## Exercise details
Please restate, exactly as written, the lines running from the beginning of the material through the line that has "CAM = np.array([0.0, 0.0, 0.0])" in it.
::::
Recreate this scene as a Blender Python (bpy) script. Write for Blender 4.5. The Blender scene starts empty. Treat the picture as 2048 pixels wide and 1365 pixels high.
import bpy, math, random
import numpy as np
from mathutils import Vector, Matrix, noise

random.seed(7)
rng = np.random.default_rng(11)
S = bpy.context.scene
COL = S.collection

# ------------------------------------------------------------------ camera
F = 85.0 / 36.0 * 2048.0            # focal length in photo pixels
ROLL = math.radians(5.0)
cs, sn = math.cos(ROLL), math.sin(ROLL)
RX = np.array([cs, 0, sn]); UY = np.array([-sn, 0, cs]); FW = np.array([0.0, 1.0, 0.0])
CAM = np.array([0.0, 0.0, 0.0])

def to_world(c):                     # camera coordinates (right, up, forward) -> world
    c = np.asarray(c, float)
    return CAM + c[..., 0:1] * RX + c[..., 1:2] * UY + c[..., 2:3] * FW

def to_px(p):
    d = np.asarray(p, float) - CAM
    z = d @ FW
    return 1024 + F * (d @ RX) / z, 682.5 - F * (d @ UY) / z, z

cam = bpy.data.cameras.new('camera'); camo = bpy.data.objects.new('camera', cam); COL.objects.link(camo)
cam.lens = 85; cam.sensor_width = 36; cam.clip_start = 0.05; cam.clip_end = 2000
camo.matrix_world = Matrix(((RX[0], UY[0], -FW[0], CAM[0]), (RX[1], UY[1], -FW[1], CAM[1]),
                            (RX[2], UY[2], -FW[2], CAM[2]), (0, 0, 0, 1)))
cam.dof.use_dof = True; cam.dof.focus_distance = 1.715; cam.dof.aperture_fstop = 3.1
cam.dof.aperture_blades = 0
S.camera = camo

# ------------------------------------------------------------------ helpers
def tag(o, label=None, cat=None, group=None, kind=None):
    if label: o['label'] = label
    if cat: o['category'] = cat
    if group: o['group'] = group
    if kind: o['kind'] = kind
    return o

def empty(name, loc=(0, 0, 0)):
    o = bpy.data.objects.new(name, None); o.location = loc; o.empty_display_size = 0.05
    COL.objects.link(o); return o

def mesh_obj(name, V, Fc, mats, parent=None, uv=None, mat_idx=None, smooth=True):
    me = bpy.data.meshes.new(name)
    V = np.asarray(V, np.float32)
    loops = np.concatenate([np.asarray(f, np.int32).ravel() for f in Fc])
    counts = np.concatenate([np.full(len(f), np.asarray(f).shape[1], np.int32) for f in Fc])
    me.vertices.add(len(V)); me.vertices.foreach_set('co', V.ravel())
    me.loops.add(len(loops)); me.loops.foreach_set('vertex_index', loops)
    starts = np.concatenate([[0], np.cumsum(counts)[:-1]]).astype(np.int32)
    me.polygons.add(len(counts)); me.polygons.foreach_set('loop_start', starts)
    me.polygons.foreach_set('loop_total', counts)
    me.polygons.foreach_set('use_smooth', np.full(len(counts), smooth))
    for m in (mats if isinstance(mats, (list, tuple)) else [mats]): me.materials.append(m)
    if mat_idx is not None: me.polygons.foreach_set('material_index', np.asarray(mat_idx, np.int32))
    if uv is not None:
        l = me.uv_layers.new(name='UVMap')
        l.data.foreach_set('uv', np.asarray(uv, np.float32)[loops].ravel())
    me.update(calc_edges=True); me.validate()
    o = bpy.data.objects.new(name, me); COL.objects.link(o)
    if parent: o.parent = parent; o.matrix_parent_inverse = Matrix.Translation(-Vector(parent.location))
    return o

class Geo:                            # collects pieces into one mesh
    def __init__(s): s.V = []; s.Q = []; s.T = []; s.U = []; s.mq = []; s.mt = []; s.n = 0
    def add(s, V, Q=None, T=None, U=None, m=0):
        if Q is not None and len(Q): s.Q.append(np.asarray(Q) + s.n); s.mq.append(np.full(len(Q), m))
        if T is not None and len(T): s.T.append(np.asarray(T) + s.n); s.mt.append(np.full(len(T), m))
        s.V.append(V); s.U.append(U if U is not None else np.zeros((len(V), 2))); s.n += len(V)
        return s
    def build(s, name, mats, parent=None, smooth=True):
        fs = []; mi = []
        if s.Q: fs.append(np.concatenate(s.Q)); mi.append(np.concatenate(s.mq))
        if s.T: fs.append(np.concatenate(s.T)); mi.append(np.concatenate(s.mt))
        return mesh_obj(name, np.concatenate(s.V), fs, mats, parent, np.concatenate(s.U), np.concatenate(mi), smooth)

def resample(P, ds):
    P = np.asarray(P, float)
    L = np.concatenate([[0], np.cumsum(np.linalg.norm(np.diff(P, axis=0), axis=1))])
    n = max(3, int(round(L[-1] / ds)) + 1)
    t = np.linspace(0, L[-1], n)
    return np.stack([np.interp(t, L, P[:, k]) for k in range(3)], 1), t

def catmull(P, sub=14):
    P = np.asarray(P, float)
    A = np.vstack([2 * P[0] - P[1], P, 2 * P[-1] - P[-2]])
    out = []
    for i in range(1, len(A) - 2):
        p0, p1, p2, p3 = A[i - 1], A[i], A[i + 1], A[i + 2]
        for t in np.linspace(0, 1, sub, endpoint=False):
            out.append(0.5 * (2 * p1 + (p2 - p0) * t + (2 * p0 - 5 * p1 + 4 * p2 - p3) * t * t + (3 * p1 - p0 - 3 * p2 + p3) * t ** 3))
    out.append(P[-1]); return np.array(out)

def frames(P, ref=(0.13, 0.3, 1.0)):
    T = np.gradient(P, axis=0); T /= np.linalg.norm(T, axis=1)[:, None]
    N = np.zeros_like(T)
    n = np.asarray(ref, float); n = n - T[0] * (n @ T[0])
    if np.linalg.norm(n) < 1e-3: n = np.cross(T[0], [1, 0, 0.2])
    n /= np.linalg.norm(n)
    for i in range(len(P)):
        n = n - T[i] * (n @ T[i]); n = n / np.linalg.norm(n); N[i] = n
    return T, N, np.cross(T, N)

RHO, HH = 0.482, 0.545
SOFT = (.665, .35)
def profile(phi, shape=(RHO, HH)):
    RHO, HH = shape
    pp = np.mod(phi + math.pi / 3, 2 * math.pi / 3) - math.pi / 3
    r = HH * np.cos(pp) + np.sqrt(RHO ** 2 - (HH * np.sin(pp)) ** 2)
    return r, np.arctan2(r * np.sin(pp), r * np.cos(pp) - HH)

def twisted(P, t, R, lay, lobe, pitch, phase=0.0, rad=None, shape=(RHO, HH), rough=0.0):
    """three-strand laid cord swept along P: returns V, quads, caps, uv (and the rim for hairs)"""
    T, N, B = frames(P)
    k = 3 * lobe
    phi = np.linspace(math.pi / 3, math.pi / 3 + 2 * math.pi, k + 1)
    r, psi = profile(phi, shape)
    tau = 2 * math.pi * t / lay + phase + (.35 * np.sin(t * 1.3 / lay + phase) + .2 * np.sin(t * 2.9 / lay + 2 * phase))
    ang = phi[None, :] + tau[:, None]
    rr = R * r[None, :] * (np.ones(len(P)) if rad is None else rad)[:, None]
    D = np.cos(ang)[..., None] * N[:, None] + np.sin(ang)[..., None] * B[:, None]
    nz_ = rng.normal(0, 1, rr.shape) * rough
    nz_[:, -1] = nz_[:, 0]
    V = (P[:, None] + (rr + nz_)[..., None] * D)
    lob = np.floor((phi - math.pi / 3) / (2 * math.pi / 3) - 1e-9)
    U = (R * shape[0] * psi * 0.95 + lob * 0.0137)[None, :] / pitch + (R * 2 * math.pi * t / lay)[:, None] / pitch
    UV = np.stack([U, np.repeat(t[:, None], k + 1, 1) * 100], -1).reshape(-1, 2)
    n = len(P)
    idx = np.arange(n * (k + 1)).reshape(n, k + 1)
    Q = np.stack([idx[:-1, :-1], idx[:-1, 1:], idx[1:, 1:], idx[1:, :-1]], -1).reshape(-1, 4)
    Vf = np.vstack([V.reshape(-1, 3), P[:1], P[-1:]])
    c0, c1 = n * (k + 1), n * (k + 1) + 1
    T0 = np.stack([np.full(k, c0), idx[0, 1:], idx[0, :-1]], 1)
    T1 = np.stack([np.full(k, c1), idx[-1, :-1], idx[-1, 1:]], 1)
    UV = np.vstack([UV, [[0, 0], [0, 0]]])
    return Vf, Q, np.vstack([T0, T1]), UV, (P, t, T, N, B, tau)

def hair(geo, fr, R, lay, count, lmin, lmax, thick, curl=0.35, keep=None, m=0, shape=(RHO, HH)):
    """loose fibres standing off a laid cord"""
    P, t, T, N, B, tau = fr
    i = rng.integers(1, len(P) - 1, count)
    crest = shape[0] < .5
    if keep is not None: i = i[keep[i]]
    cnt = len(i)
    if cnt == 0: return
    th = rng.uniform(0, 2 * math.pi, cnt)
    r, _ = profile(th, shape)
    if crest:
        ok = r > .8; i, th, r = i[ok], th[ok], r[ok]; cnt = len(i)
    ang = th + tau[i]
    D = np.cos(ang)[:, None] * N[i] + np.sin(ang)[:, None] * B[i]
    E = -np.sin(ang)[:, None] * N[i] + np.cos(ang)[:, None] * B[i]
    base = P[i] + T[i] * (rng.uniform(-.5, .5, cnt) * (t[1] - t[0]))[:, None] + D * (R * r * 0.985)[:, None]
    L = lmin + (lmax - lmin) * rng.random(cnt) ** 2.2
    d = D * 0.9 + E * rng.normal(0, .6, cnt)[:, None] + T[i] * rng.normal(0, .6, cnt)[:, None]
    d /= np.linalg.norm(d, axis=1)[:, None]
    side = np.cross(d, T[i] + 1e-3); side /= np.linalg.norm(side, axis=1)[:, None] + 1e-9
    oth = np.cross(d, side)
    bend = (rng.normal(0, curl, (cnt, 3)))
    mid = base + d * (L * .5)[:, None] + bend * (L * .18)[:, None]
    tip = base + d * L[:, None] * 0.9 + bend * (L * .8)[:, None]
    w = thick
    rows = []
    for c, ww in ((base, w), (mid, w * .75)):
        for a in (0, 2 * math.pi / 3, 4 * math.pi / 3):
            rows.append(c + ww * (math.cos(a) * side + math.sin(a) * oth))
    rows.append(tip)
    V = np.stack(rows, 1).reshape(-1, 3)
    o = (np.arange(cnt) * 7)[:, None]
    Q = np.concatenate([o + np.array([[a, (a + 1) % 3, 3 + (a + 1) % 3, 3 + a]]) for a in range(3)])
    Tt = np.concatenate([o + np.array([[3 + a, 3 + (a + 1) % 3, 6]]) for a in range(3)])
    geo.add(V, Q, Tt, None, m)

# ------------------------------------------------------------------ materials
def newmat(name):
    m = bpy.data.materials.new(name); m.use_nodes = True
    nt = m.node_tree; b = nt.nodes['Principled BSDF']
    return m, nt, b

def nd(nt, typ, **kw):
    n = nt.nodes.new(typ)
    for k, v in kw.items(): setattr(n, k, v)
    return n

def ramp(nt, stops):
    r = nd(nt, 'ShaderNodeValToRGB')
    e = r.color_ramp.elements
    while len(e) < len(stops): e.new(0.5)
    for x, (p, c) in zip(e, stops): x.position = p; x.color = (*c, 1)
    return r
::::
## Expected answer
Recreate this scene as a Blender Python (bpy) script. Write for Blender 4.5. The Blender scene starts empty. Treat the picture as 2048 pixels wide and 1365 pixels high.
import bpy, math, random
import numpy as np
from mathutils import Vector, Matrix, noise

random.seed(7)
rng = np.random.default_rng(11)
S = bpy.context.scene
COL = S.collection

# ------------------------------------------------------------------ camera
F = 85.0 / 36.0 * 2048.0            # focal length in photo pixels
ROLL = math.radians(5.0)
cs, sn = math.cos(ROLL), math.sin(ROLL)
RX = np.array([cs, 0, sn]); UY = np.array([-sn, 0, cs]); FW = np.array([0.0, 1.0, 0.0])
CAM = np.array([0.0, 0.0, 0.0])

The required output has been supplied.